Low fees are the one fund attribute that you can count on when looking to the future. Past returns are no indicator of future returns and genius fund managers can depart any time. Should you buy the cheapest fund available? Not necessarily. But neither should you be the sucker who buys funds without considering price. This is precisely the behaviour that has enabled our fund industry's F-level performance on fees.

Assessing Risk

The last time the stock markets crashed, a lot of investors were shocked at how much their portfolios fell. They didn't have a proper understanding of the risk levels in their investments, which is another area where Fund Facts can help.

There's a risk scale in which funds are rated on a five-point scale that runs between low to high risk. Okay, it's an over-simplistic picture. But reading the risk rating is still a lot better than not reading it, especially if you next go to the graph showing annual fund returns over the past 10 years. For equity funds, you'll want to stress test your funds by seeing how they did in 2008 and 2002, both bad years for stocks.

Though they're slowly falling out of favour, deferred sales charges (DSC) are still a common source of investor anger at investment advisers. DSC funds cost nothing to buy, but investors face redemption fees if they sell in the six or so years after they buy. Fund Facts does a nice job of disclosing potential DSC fees. In one particular case, a redemption fee of 6 per cent is charged if you sell in the first year after you buy. Or, as Fund Facts shows, $60 on every $1,000 you sell.

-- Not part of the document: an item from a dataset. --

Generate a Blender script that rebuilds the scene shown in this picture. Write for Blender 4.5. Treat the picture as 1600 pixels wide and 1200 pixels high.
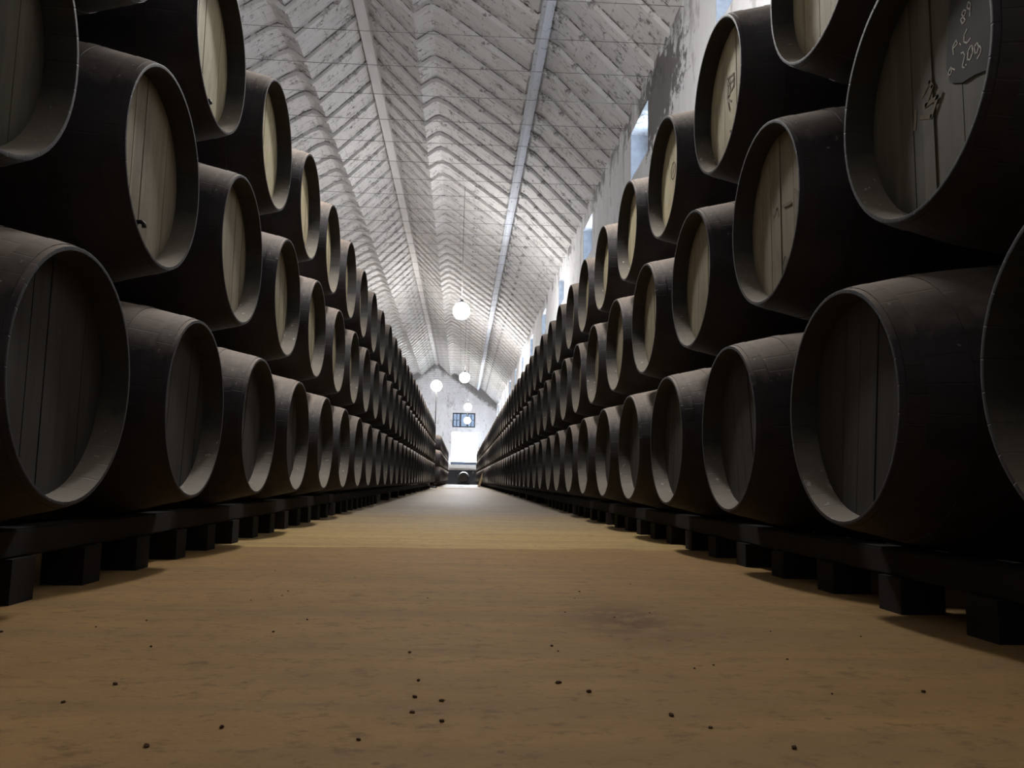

Imagine if the stock market crashes again and you want to sell. That's the wrong move, but say you do. However much your fund value is down, add an additional loss of 6 per cent. Or, maybe you'll notice on Fund Facts that there's an initial sales charge alternative to the DSC with many funds. It ranges from zero to 5 per cent, and zero is not uncommon these days.

Commissions to Advisers

Did you know that buried in the cost of most mutual funds is an continuing commission paid by the fund company to your adviser and his or her firm as compensation for advice provided to you? Fund Facts highlights this payout, which is known in the fund world as a trailing commission.

These commissions are A-okay, as long you're receiving advice that goes beyond a list of mutual funds to buy. If Fund Facts reminds you to think about this, then it has done its job well.

Fund Facts represent an attempt by regulators to deal with the fact that investors aren't using the simplified prospectuses and management reports on fund performance that fund companies already make available.

The details of buying mutual funds can't be made any clearer than they are in Fund Facts, so take some responsibility for your investments and read them. God loves investors who help themselves.



REASONS TO READ



Five reasons to read the Fund Facts sheets that fund companies are starting to make available on their websites







Know your costs: There's information on how much it costs to buy and own a fund.







Know what you're paying for: Find out what portion of your fund fees are going to pay your investment adviser.







Know your risk level: Find out how your fund ranks on a scale ranging from low to high risk.







Know what you own: Check out the stocks and bonds your fund holds.







Know your fund's history: Check out how volatile the annual returns have been over the past 10 years.